Relatório da Repórter Brasil revela problemas socioambientais na cadeia da carne e avalia potenciais impactos do acordo de livre comércio com a União Europeia.

A Repórter Brasil lançou o relatório: “Da fazenda brasileira para a mesa europeia – Impactos socioambientais e violações trabalhistas em cadeias agropecuárias Brasil-União Europeia (carne bovina, laranja, café e cacau)”, em conjunto com a rede internacional de organizações ambientalistas Friends of the Earth e no âmbito do projeto #GoEAThical – Our Food. Our Future, sobre os potenciais impactos do acordo comercial entre o Mercosul e a União Europeia (UE) na cadeia produtiva do chamado “complexo carnes”.
O relatório mostra que produtores e empresas das cadeias produtivas de carne bovina, laranja, café e cacau estão ligados a graves problemas, como a desflorestação de florestas nativas e a exploração de trabalho escravo.

A publicação analisa como biomas sensíveis, casos da Amazónia e do Pantanal, além de povos tradicionais e trabalhadores dessa indústria podem ser ameaçados pela expansão das atividades ligadas a esse setor do agronegócio brasileiro responsável por US$ 17 mil milhões em exportações ao longo de 2020.
Se aprovado, o acordo EU – Mercosul vai fazer disparar as vendas de quatro grandes companhias brasileiras do setor de proteína animal: BRF, JBS, Marfrig e Minerva. Para entrar em vigor, o tratado ainda precisa ser referendado não só pelo Parlamento Europeu, mas também por todos os 27 Estados-membros da UE.
O relatório compila uma série de investigações publicadas pela Repórter Brasil ao longo dos últimos anos. Estas revelam problemas diversos na rede de fornecedores destas empresas que incluem desflorestação ilegal, exploração de mão de obra escrava, invasão de terras indígenas e “lavagem de gado” – a prática de driblar restrições para dar uma aparência de legalidade aos animais criados em áreas autuadas por infrações ambientais e trabalhistas.
A investigação também mostra como a produção de carne brasileira está ligada às principais redes de supermercados da Europa e a grandes investidores internacionais.
Um estudo da @RepórterBrasil será base para uma campanha internacional por alimentação ética.

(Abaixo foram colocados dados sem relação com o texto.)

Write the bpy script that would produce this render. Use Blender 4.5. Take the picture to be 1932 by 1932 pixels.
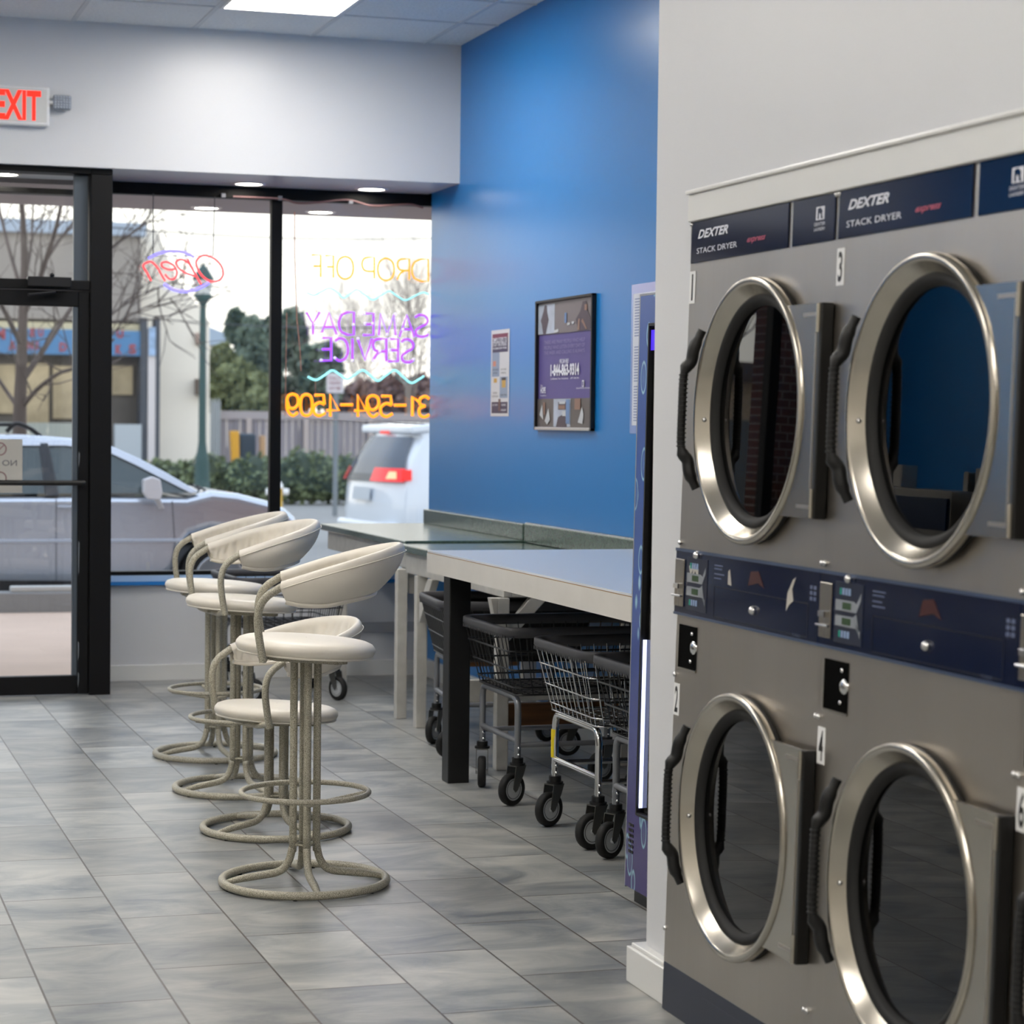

O relatório “Da fazenda brasileira para a mesa europeia” foi elaborado como insumo para a campanha internacional Our Food, Our Future (Nossa comida, nosso futuro) pic.twitter.com/b2q2N7dbJY
— Repórter Brasil (@reporterb) March 23, 2021
O acordo e a indústria da carne
Para além da cota de 200 mil toneladas de carne bovina em vigência, o tratado prevê a abertura de uma faixa extra de 99 mil toneladas provenientes do Mercosul. O Brasil deve absorver pelo menos 40% desse volume adicional. Também vai assumir a maior parte da nova cota de 180 mil toneladas de carne de frango, totalmente isentas de tarifas.
Entretanto, uma série de manifestações de mandatários europeus nos últimos meses vêm levantando dúvidas sobre a viabilidade da ratificação do acordo. As principais questões levantadas referem-se justamente à capacidade de os países do Mercosul ampliarem as suas produções agrícolas e minerais respeitando o meio ambiente e os direitos humanos.
No caso específico do Brasil, uma das principais preocupações é com o avanço desenfreado da pecuária bovina – reconhecidamente, um dos principais vetores de desflorestação ilegal. Só na Amazónia, no ano passado registou um recorde de devastação com 8 mil quilômetros quadrados de floresta derrubados. O número, o maior da última década, representa um preocupante aumento de 30% em relação a 2019. Os dados foram compilados pelo Sistema de Alerta de Desflorestação do Imazon.
As questões levantadas sobre os potenciais impactos do acordo ganham ainda mais relevância quando, para além das estatísticas preocupantes e do atual contexto político brasileiro, verifica-se que os mecanismos previstos no tratado para mitigação de riscos não parecem dar conta dos principais desafios gerados pela inevitável expansão da indústria da carne.
Pelo menos, essa é a avaliação de diversas organizações da sociedade civil que se têm vindo a debruçar sobre as cláusulas do tratado. Sem ferramentas claras para execução e controlo de políticas públicas socioambientais, e sem instrumentos eficazes de sanção em caso de irregularidades, o tratado pode ficar limitado ao campo das boas intenções.